Okay, so maybe I am a food snob. But if I am, it's not my fault. I have just been exposed to some really remarkable food!

As a child, we spent many Memorial Day and Labor Day weekends creating so many memories with the dearest of family friends at their cabin on Hood Canal. We would drive their Boston Whaler out a ways from the shore so that we could plunge the crab pot down into the saltwater, the center filled with "Stinky Chicken," the bait of choice in the area. After a few hours of waterskiing and intertubing in the sun or the rain, we would zip back to the buoy, our hopes high, to check if those underwater creatures had doomfully been allured by the trap. If we had captured our prize, we would pluck them out of the pot, careful not to get pinched, and later feast on the fruits of our lazy labors.

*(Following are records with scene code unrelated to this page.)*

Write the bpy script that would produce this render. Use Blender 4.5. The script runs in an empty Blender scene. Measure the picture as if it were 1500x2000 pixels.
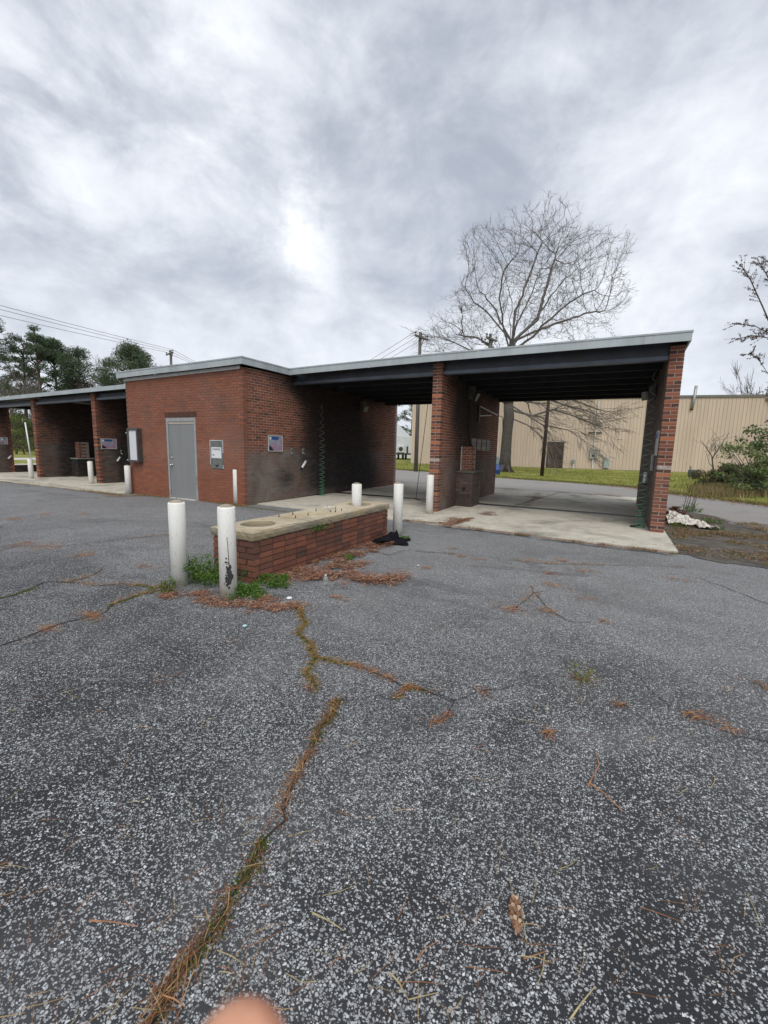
import bpy, math, random
import numpy as np
from mathutils import Vector, Matrix, noise as mnoise
R = math.radians
random.seed(7); rng = np.random.default_rng(7)
scene = bpy.context.scene
col = scene.collection

# ------------------------------------------------------------------ camera
CAM = dict(f=840.55, pitch=8.297, roll=1.336, yaw=-27.69, x=8.0803, y=-7.8784, z=1.4977)
_pt, _ro, _ya = R(CAM['pitch']), R(CAM['roll']), R(CAM['yaw'])
FW = Vector((math.sin(_ya)*math.cos(_pt), math.cos(_ya)*math.cos(_pt), -math.sin(_pt)))
_rt = Vector((math.cos(_ya), -math.sin(_ya), 0)); _up = _rt.cross(FW)
RT = _rt*math.cos(_ro) + _up*math.sin(_ro); UP = -_rt*math.sin(_ro) + _up*math.cos(_ro)
CP = Vector((CAM['x'], CAM['y'], CAM['z']))
cd = bpy.data.cameras.new('camera'); cam = bpy.data.objects.new('camera', cd); col.objects.link(cam)
cd.sensor_fit = 'HORIZONTAL'; cd.sensor_width = 36; cd.lens = 36*CAM['f']/1500
cd.clip_start = 0.01; cd.clip_end = 3000
cd.dof.use_dof = True; cd.dof.focus_distance = 6.0; cd.dof.aperture_fstop = 8
cam.matrix_world = Matrix(((RT.x, UP.x, -FW.x, CP.x), (RT.y, UP.y, -FW.y, CP.y), (RT.z, UP.z, -FW.z, CP.z), (0, 0, 0, 1)))
scene.camera = cam
def at(u, v, ax='z', val=0.0):
    """point of the world plane ax=val that lies on the sight line of photo pixel (u, v)"""
    d = FW + RT*((u-750)/CAM['f']) + UP*((1000-v)/CAM['f'])
    i = 'xyz'.index(ax); return CP + d*((val-CP[i])/d[i])
def atd(u, v, depth):
    return CP + (FW + RT*((u-750)/CAM['f']) + UP*((1000-v)/CAM['f']))*depth
def px(P):
    q = Vector(P)-CP; z = max(q.dot(FW), 1e-3)
    return 750+CAM['f']*q.dot(RT)/z, 1000-CAM['f']*q.dot(UP)/z

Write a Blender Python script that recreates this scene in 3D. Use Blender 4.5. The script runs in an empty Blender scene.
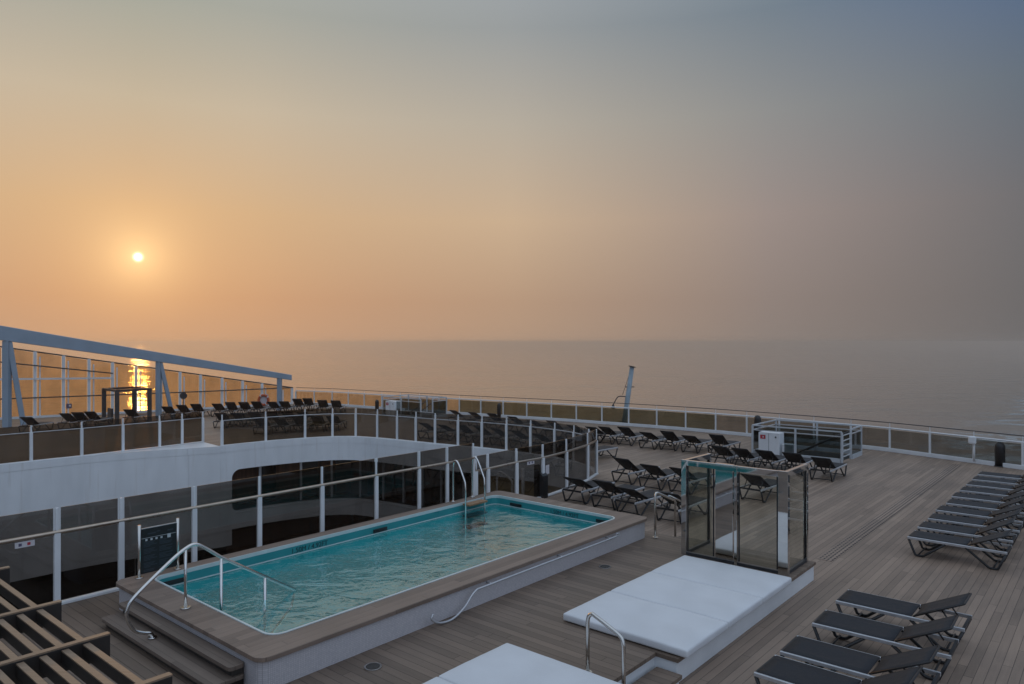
import bpy, bmesh, math, random
from mathutils import Vector, Matrix
from mathutils.geometry import tessellate_polygon
random.seed(7)
R = math.radians
sc = bpy.context.scene
C = sc.collection
F, H = 720.0, 4.3                       # focal length in pixels of a 1024 wide frame, eye height over the deck
A = Vector((0.6494, 0.7604, 0.0))       # aft direction of the ship
B = Vector((0.7604, -0.6494, 0.0))      # starboard direction
SHIP = math.atan2(A.y, A.x)

def S(u, v, z=0.0): return A*u + B*v + Vector((0, 0, z))
def at(px, py, z=0.0):
    d = F*(H - z)/(py - 342.0)
    return Vector(((px - 512.0)*d/F, d, z))
def at_d(px, d, z=0.0): return Vector(((px - 512.0)*d/F, d, z))

# ------------------------------------------------------------------ materials
M = {}
def nodes(m):
    m.use_nodes = True
    nt = m.node_tree
    return nt, nt.nodes, nt.links
def mat(name, col, rough=0.5, metal=0.0, var=0.12, scale=6.0, bump=0.0, spec=0.5, rvar=0.1, stretch=None):
    m = bpy.data.materials.new(name); nt, N, L = nodes(m)
    p = N['Principled BSDF']
    p.inputs['Metallic'].default_value = metal
    p.inputs['Specular IOR Level'].default_value = spec
    tc = N.new('ShaderNodeTexCoord'); src = tc.outputs['Object']
    if stretch:
        mp = N.new('ShaderNodeMapping'); mp.inputs['Scale'].default_value = stretch
        L.new(src, mp.inputs[0]); src = mp.outputs[0]
    no = N.new('ShaderNodeTexNoise'); no.inputs['Scale'].default_value = scale; no.inputs['Detail'].default_value = 5
    L.new(src, no.inputs['Vector'])
    mr = N.new('ShaderNodeMapRange'); mr.inputs[1].default_value = .3; mr.inputs[2].default_value = .7
    mr.inputs[3].default_value = 1 - var; mr.inputs[4].default_value = 1 + var
    L.new(no.outputs['Fac'], mr.inputs[0])
    mx = N.new('ShaderNodeVectorMath'); mx.operation = 'SCALE'; mx.inputs[0].default_value = col[:3]
    L.new(mr.outputs[0], mx.inputs['Scale']); L.new(mx.outputs[0], p.inputs['Base Color'])
    mr2 = N.new('ShaderNodeMapRange'); mr2.inputs[1].default_value = .3; mr2.inputs[2].default_value = .7
    mr2.inputs[3].default_value = max(0.02, rough - rvar*rough); mr2.inputs[4].default_value = min(1, rough + rvar*rough)
    L.new(no.outputs['Fac'], mr2.inputs[0]); L.new(mr2.outputs[0], p.inputs['Roughness'])
    if bump:
        n2 = N.new('ShaderNodeTexNoise'); n2.inputs['Scale'].default_value = scale*9; n2.inputs['Detail'].default_value = 3
        L.new(src, n2.inputs['Vector'])
        bp = N.new('ShaderNodeBump'); bp.inputs['Strength'].default_value = bump; bp.inputs['Distance'].default_value = 0.004
        L.new(n2.outputs['Fac'], bp.inputs['Height']); L.new(bp.outputs[0], p.inputs['Normal'])
    M[name] = m; return m

def glass(name, tint, ior=1.5, rough=0.0):
    m = bpy.data.materials.new(name); nt, N, L = nodes(m)
    N.remove(N['Principled BSDF']); out = N['Material Output']
    t = N.new('ShaderNodeBsdfTransparent'); t.inputs[0].default_value = (*[math.sqrt(c) for c in tint], 1)
    gp = N.new('ShaderNodeNewGeometry'); gm_ = N.new('ShaderNodeMapping'); gm_.inputs['Scale'].default_value = (1.3, 1.3, .7); L.new(gp.outputs['Position'], gm_.inputs[0])
    gn = N.new('ShaderNodeTexNoise'); gn.inputs['Scale'].default_value = 1.4; gn.inputs['Detail'].default_value = 6; L.new(gm_.outputs[0], gn.inputs['Vector'])
    gr_ = N.new('ShaderNodeMapRange'); gr_.inputs[1].default_value = .3; gr_.inputs[2].default_value = .7; gr_.inputs[3].default_value = .92; gr_.inputs[4].default_value = 1.04; L.new(gn.outputs['Fac'], gr_.inputs[0])
    gs = N.new('ShaderNodeVectorMath'); gs.operation = 'SCALE'; gs.inputs[0].default_value = [math.sqrt(c) for c in tint]; L.new(gr_.outputs[0], gs.inputs['Scale']); L.new(gs.outputs[0], t.inputs[0])
    g = N.new('ShaderNodeBsdfGlossy'); g.inputs['Roughness'].default_value = rough; g.inputs[0].default_value = (.9, .9, .9, 1)
    fr = N.new('ShaderNodeFresnel'); fr.inputs[0].default_value = ior
    mx = N.new('ShaderNodeMixShader')
    ge = N.new('ShaderNodeNewGeometry'); iv = N.new('ShaderNodeMath'); iv.operation = 'SUBTRACT'; iv.inputs[0].default_value = 1.0
    L.new(ge.outputs['Backfacing'], iv.inputs[1]); mu = N.new('ShaderNodeMath'); mu.operation = 'MULTIPLY'
    L.new(fr.outputs[0], mu.inputs[0]); L.new(iv.outputs[0], mu.inputs[1])      # one outer reflection per sheet of glass
    L.new(mu.outputs[0], mx.inputs[0]); L.new(t.outputs[0], mx.inputs[1]); L.new(g.outputs[0], mx.inputs[2])
    L.new(mx.outputs[0], out.inputs[0]); M[name] = m; return m

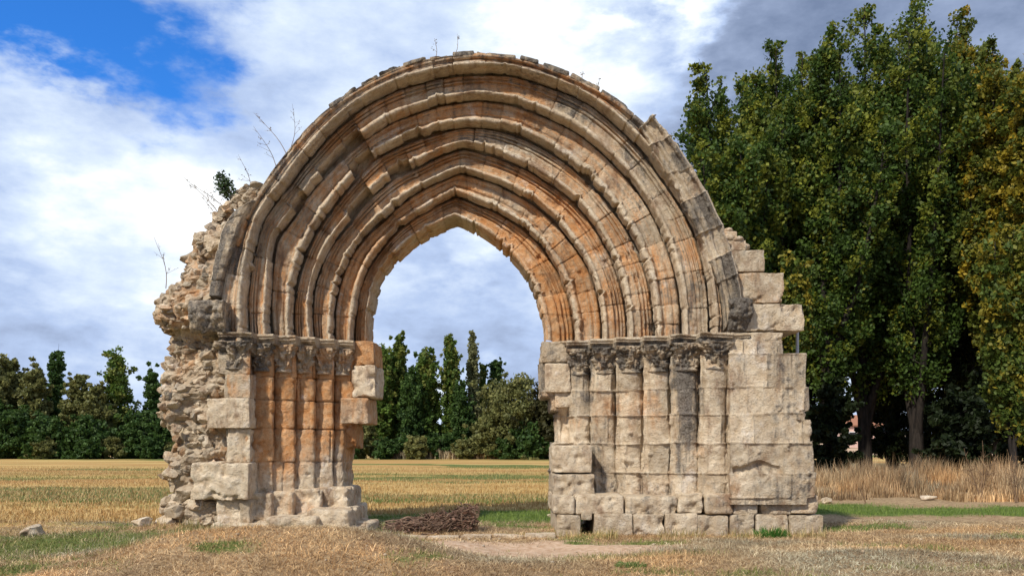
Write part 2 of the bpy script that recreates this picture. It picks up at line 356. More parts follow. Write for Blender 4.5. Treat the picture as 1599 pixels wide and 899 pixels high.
def order(k, sec, seed, name='archivolt'):
    outer = curve('E', YK[0]) if k == 0 else curve(k-1, YK[k-1]+.17); inner = curve(k, YK[k]+(.17 if k < 6 else .78))
    mid = (outer+inner)/2; vs = np.concatenate([[0], np.cumsum(np.hypot(*np.diff(mid, axis=0).T))]); Lv = vs[-1]
    nv = int(Lv/.014); vn = np.linspace(0, Lv, nv)
    io = np.stack([np.interp(vn, vs, outer[:, j]) for j in (0, 1)], -1); ii = np.stack([np.interp(vn, vs, inner[:, j]) for j in (0, 1)], -1)
    wmean = np.linalg.norm(io-ii, axis=1).mean(); su, dy, us = refine(sec, wmean)
    r = np.random.default_rng(seed)
    joints = [0]
    while joints[-1] < Lv: joints.append(joints[-1]+r.uniform(.30, .72))
    joints[-1] = Lv+.02
    J = np.array(joints); bi = np.clip(np.searchsorted(J, vn)-1, 0, len(J)-2)
    fr = vn/Lv
    # wear of the lower arris: per stone and in small chips
    e = np.where(r.random(len(J)) < .14, r.uniform(.03, .10, len(J)), r.uniform(0, .012, len(J)))
    if k in (1, 2, 3):                  # the broken left haunch
        for j in range(len(J)-1):
            f_ = (J[j]+J[j+1])/2/Lv
            if .20 < f_ < .40: e[j] = r.choice([.0, .04, .52, .0, .30, .0]); 
    if k == 1:
        e[:-1] = np.where(((J[:-1]/Lv) > .27) & ((J[:-1]/Lv) < .33), .38, e[:-1])
    q3 = np.stack([vn*2.2, vn*0+seed, vn*0], -1)
    chip = np.clip(fbm(q3*4.5, seed, 4)-.42, 0, 1)*.22*(1.2 if k >= 3 else .7)+.012*(1+vnoise(q3*6, seed+1))
    smax = 1-e[bi]-chip
    drop = (e[bi] > .15)*.13
    cur = su[None, :]*np.where(su[None, :] > .5, 1, 1)
    hi = np.clip((su[None, :]-.35)/.65, 0, 1)
    sE = su[None, :]-hi*(1-smax[:, None])
    P = np.zeros((nv, len(su), 3))
    XZ = io[:, None]*(1-sE[..., None])+ii[:, None]*sE[..., None]
    P[..., 0] = XZ[..., 0]; P[..., 2] = XZ[..., 1]; P[..., 1] = YK[k]+dy[None, :]+drop[:, None]*hi
    # flatter carving where the stone has weathered away
    fl = np.clip(vnoise(np.stack([vn*.9, vn*0+seed*3.1, vn*0], -1), 5)*.9+.15, 0, .75)[:, None]*((su > .05) & (su < .72))[None, :]
    P[..., 1] = P[..., 1]*(1-fl)+(YK[k]+.05)*fl
    def colf(P, C):
        x = P[..., 0]; z = P[..., 2]; n = vnoise(P*.8, seed+2)
        C[..., 0] = .36+.50*C[..., 0]
        inside = np.clip((k-.5)/5, 0, 1)
        lin = vnoise(np.stack([np.broadcast_to(su[None]*34, x.shape), np.broadcast_to(vn[:, None]*.9, x.shape), x*0], -1), seed+6)   # stains follow the mouldings
        C[..., 0] += .16*lin
        C[..., 1] = .20+.20*inside+.16*(C[..., 1]-.4)+.26*n+.10*(x < -1)+.18*((su < .78) & (su > .02))[None, :]+.16*lin
        top = sstep(z, 6.2, 8.2)
        C[..., 2] = (C[..., 2] > .80)*.16*(k < 4)+.13+.12*top*(k < 3)+(.16 if k == 0 else 0)+.10*sstep(x, 1, 3)+.20*np.clip(vnoise(P*1.6, seed+12), 0, 1)-.15*lin
        pale = (su > .81)[None, :]*np.ones_like(x, bool)  # arris coloured paler, standing in for light on the lower edge
        C[..., 1] = np.where(pale, C[..., 1]-.18, C[..., 1]); C[..., 0] = np.where(pale, C[..., 0]+.22, C[..., 0]); C[..., 2] = np.where(pale, C[..., 2]*.5, C[..., 2])
        return C
    Q, C = blocky(P, 0, 0, us, vn, J, lambda c: [-1, 9], seed, amp=.008, off=.010, rnd=.006, jd=.030, jw=.007, colf=colf, drift=.010)
    o = mesh_np(name, Q, gridfaces(nv, len(su))[:, ::-1], STONE, C, root)
    return o
for k in range(1, 7):
    sec = FL_SEC if k in (2, 5) else ORD_SEC
    if k == 6: sec = ORD_SEC[:-3]+[(1.0,.14),(1.0,.4),(1.0,.85)]
    order(k, sec, 100+k*7)
o = order(0, BAND0, 93, 'outer_moulding'); o['label'] = 'grey weathered outer roll moulding of the arch'

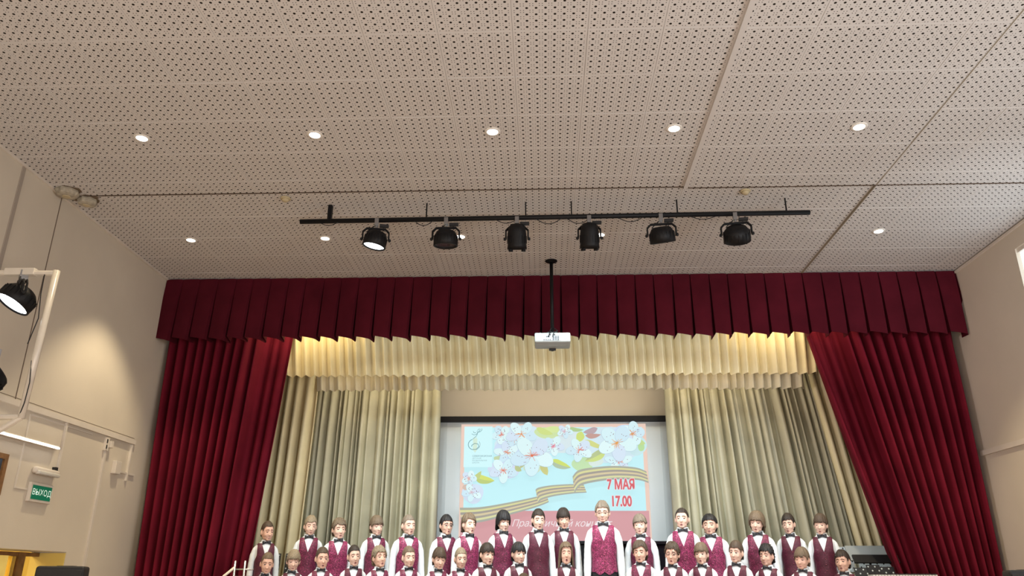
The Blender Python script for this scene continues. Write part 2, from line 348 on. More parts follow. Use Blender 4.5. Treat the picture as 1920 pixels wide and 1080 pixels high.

As a child, I thought we were hunters.

During those luxurious holidays, the freshest of crabs was not the only delight I experienced. Fresh clams, mussels, oysters, salmon; these were all frequent menu items. And that's just the seafood. We would spend hours together in the kitchen, dancing and singing to Bruce Stringsteen, CCR and Stevie Ray Vaughan, preparing enormous breakfasts and dinners. Lunch was usually skipped, for we were all still full from the morning and had no time to interrupt water sports, chatting, reading, playing games, watching movies for the hundredth time, doing puzzles, painting, building furniture, assembling "candle boats" for that night's race in the pond, fishing and napping. We might put together a quick appetizer in the late afternoon and we might get to dinner around eight.

On those mini vacations that slipped by too quick, I learned infinite lessons; how to waterski, that I enjoy jigsaw puzzles, the entire script to Monty Python and the Holy Grail, how to respectfully discuss controversial topics with others whose views are different than my own, that I love dancing, how to form and develop lifelong friendships, and how to create irreplaceable, magical memories. And I also began learning how to cook.

And so, yes, perhaps it was the beginning of my food snobbery. But I will happily accept that flaw knowing that I also acquired many skills. As we enter the holiday season, I am grateful that I learned so much from four of the most amazing teachers that a child could ever try to emulate, so that I can now organize and create special times for my family and friends, including some really great food.